Most of New Mexico is visual overload to me. But the politics there have made it ugly.
Sounds...enchanting!
At 4 a.m., as the Milky Way peaked overhead, my alarm went off: it was time to join Adams outside. For the next 20 minutes, as my eyes adjusted to the moonless dark
= = =
So he woke up at 4 am, and still had to adjust to darkness???
Nope.
Sante Fe — Anyone been to Sage Bakery?
Cool.
If you ever visit Chaco, the world of the Ancients will never leave you.
During our traveling years we passed by the north and south entrances several times but the roads were always closed due to recent rains and the resulting flash floods.
On one of our final trips, coming home from California, the south road was “open”. You travel on a fairly decent highway until you get to the Chaco road. It is the roughest state level road I have ever traveled. Wash-outs and a washing board road are the order of the day. No speed limits need be posted, mother nature has it set to 10 mph or less.
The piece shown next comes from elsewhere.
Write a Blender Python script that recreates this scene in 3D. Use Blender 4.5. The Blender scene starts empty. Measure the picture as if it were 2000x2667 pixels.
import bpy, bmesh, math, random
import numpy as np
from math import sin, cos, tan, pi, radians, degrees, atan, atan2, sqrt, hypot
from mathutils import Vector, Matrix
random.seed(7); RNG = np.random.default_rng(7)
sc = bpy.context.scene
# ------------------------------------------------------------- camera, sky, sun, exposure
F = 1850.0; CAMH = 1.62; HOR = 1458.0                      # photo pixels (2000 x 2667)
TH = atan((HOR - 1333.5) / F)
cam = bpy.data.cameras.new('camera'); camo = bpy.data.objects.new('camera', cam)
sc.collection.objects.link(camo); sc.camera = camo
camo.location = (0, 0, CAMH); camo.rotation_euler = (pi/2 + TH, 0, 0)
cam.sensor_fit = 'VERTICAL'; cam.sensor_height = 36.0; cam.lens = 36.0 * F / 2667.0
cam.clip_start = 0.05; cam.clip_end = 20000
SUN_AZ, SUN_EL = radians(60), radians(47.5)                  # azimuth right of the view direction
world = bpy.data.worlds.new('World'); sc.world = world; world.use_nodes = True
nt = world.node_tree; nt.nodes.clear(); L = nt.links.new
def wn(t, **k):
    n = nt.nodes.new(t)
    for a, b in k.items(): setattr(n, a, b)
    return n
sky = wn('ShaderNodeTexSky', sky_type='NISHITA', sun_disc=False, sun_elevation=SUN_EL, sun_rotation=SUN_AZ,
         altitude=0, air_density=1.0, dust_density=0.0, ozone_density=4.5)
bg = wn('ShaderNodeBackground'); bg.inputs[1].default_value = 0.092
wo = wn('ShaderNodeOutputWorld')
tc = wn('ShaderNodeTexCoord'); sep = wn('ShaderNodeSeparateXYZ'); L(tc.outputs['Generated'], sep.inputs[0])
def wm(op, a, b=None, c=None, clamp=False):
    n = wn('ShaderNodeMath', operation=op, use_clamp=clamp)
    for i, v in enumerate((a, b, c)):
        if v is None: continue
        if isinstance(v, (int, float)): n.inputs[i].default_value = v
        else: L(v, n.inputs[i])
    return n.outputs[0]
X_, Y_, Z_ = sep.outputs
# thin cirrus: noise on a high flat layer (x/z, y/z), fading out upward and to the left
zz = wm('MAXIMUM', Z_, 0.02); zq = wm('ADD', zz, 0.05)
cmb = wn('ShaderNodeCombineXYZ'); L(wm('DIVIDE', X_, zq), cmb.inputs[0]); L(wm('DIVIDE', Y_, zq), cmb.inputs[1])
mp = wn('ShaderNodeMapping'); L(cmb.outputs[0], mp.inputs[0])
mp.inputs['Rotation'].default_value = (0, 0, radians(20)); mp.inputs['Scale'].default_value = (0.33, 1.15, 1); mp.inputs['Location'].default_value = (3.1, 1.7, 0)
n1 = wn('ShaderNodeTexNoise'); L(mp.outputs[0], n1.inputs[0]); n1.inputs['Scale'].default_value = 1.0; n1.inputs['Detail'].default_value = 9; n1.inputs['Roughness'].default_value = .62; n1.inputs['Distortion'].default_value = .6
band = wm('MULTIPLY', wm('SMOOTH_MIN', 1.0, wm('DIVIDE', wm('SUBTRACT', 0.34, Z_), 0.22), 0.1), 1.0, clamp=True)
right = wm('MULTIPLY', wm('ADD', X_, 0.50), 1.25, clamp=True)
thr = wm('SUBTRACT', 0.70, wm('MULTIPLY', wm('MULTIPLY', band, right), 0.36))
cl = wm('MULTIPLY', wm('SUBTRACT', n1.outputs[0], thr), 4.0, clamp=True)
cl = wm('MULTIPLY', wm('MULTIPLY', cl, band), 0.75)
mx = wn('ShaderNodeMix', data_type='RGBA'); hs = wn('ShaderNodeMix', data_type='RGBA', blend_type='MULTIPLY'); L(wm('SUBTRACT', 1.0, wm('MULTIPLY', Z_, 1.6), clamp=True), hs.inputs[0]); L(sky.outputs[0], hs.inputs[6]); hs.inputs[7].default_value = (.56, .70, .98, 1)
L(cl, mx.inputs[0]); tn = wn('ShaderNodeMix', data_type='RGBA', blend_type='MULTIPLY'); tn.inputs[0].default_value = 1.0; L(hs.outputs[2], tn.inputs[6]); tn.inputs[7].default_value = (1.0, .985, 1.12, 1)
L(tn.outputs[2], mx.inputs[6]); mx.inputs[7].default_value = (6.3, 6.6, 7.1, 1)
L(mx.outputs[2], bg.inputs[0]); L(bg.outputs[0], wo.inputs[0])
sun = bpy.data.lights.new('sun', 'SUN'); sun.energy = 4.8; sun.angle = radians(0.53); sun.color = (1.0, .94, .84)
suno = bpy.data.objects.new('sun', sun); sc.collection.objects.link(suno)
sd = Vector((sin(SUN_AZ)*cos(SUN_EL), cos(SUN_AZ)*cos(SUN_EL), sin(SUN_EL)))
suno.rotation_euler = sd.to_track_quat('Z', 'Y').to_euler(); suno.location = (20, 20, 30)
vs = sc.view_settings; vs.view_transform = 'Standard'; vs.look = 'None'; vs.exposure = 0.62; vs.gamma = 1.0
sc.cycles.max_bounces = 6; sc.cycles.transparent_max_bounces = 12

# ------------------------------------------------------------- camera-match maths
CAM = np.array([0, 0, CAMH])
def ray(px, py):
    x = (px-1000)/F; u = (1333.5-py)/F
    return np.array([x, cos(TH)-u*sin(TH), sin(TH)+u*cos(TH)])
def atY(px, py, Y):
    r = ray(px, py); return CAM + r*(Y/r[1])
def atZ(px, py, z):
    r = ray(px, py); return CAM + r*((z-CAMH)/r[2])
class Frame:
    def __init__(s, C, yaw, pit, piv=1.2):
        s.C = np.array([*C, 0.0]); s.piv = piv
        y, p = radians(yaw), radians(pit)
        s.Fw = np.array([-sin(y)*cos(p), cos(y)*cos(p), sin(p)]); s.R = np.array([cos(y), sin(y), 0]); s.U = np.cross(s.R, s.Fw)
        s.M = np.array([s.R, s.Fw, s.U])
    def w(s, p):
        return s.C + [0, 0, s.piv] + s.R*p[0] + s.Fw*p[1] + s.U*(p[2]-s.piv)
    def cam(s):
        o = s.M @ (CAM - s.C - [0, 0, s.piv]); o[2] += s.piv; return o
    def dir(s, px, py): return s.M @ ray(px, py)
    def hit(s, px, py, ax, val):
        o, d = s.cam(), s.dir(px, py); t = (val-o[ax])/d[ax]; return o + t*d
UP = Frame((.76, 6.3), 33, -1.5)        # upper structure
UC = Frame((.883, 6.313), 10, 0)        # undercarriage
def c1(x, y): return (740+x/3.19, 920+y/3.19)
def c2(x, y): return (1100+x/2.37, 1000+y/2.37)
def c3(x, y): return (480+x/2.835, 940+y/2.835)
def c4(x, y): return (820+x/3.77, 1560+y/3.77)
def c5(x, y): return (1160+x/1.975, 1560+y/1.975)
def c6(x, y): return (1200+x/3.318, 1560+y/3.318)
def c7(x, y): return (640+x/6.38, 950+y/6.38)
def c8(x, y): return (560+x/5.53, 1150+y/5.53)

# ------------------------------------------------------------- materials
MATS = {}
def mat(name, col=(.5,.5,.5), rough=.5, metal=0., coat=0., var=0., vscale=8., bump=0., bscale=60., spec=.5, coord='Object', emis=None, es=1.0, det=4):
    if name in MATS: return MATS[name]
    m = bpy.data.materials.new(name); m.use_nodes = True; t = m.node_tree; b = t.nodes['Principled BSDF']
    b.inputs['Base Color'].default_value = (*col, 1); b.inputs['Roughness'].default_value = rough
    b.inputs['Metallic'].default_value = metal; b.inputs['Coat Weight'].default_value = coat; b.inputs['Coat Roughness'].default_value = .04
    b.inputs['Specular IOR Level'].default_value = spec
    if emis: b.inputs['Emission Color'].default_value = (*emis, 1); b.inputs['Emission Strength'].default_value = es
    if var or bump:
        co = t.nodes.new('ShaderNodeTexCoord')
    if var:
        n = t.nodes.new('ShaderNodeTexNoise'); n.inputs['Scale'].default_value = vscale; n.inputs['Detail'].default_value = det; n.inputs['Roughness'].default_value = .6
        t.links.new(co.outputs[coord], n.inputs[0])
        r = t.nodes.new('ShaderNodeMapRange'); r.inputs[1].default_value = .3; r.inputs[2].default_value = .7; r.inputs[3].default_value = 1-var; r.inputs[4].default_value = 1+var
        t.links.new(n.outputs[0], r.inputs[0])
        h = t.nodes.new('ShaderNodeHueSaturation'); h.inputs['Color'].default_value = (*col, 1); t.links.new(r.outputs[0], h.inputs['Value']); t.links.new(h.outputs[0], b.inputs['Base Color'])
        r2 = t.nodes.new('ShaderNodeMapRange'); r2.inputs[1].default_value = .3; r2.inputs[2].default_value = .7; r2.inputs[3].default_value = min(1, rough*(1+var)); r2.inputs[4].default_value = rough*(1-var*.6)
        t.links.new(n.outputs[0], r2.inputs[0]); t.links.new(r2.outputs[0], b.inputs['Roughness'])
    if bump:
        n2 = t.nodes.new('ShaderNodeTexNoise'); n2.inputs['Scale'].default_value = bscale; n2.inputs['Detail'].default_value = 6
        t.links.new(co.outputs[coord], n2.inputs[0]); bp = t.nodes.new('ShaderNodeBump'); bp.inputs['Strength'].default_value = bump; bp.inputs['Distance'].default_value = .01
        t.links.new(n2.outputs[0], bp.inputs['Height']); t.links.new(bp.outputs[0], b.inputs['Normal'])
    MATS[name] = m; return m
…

I am not going to detail the visit other than to say by the time you complete a casual walk around the site, we took about three hours, you will be forever amazed at the rock work, skill and culture of the ancient Puebloans.
I was fascinated by the culture before our visit and even more so after the visit. Lots of info about the Four Corners area peoples and culture on the internet. Be Amazed! Its fun...
There's a Navajo historian on YouTube who has some things to say about Chaco. According to their traditions, Chaco was not a good place, and the Anasazi were regarded as being completely different - and not in a good way - from the other people in that region.
Omitting the fact it is Navajo land.
I find the word glamping to be extremely glay.
Sounds like a great place to visit, despite the writing style of the author.